Redeemed and Empowered Toward Trust

The law sermon I'm not preaching is entitled "Get Back In Line."

It kind of misses the point. Jesus didn't set out to teach self-denial. The gospel reading for today begins with Jesus laying out his way of the cross, not ours. And he does in fact lay out the whole plan -- all the way out to resurrection. It isn't as though there's a dearth of messianic glory, here. But it's God who gives the glory, not God's people. And that mismatch is entirely the point.

And Peter didn't set out to illustrate that mismatch -- I think he knows it, too. But it remains true today that you cannot kill a heresy. You can only outshine it with the truth. And so you cannot defeat the Church in the errors of its ways, any more than Jesus was about to defeat the Temple establishment or Rome in the errors of theirs. It's been tried time and time again -- holy violence only begets unholy destruction and grief. God cannot vanquish sin and triumph over it in martial victory -- that sort of thing always leads to destroying good and precious creatures in the depths of their failures.

This was, in fact, the object lesson behind the covenant with Noah last week. And so God erects an eternal memorial to his promise, a sign built into the very physics of water as a reminder that the way of destruction is eternally closed. God will never again attempt to take the best of creation and start over on a clean sheet. God will always deal faithfully with creation as it is, in every unpleasant state of its life. God will always deal faithfully with you, faithful in spite of judgment passed on your good and bad deeds, because at your worst as well as your best you are a good and precious creature. God grieves over your pain and loss, and has vowed never to lose you. Your life is precious -- what, indeed, could you trade for it? How could losing your life be of any benefit?

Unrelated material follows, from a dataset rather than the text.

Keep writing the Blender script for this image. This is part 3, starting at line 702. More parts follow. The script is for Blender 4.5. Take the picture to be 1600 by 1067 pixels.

And the irony: that for this reason Christ sets out to answer both of those questions. That God sets out to gain the whole world, and accepts the death penalty in the process. And that Jesus will permit nothing to be traded for his life, will accept nothing in exchange for being God's messiah to the end. You could not do this. It would be folly for any of us to try. And yet the end is not the death exacted by the law. The end is, "and after three days to rise again."

This is the price with which we have been redeemed, and the coin with which the price was paid. And the sign of our redemption, the sign that God has won in spite of our judgment passed on Christ, is the resurrection from the dead. As Paul explains, Jesus was handed over because of our sins, but he was raised because we are justified by God. And this is the ultimate demonstration of just how lucky we are, as people of this God and creatures of this Creator.

We've had two covenants in as many weeks of Lent, and there's a pattern in them. The covenant with Noah: God makes it, it's an eternal covenant, guaranteeing God's promise not to destroy. And to seal the covenant, God erects a sign in the heavens, an arch so brilliant neither you nor God can miss it. What does Noah have to do, or his children, or any of the surviving creatures of the earth? The blessing of new creation after the Flood comes with some caveats -- an accountability for other living things, especially for human life -- but the terms of the covenant itself are on God.

The covenant with Abraham is a bit different -- but not by that much. God still makes it, it's still an eternal covenant, it's still between God and a human being and every generation to follow. In it, God guarantees a promise to provide. But the sign for this covenant is not in the heavens, and you're not likely to see it -- though if it marks you, you'll know about it. And because of that, this covenant with Abraham has human terms to it -- but the terms are the perpetuation of the covenant among Abraham's people, in every generation, by means of making the sign of the covenant. In every other respect, the terms of the covenant are still on God.

In every respect, the destiny of the people of God belongs to God. And in much the same way, we make the sign of God's baptismal covenant with us through our generations -- though ours is still harder to see than Abraham's. And yet, because by this sign we stand in Christ, we also belong to father Abraham. And just as father Abraham was empowered to trust in God's promise, knowing that he could expect from God things he had no right to expect from the world, so are we. And as God works that trust in us, we grow ever closer to a just world.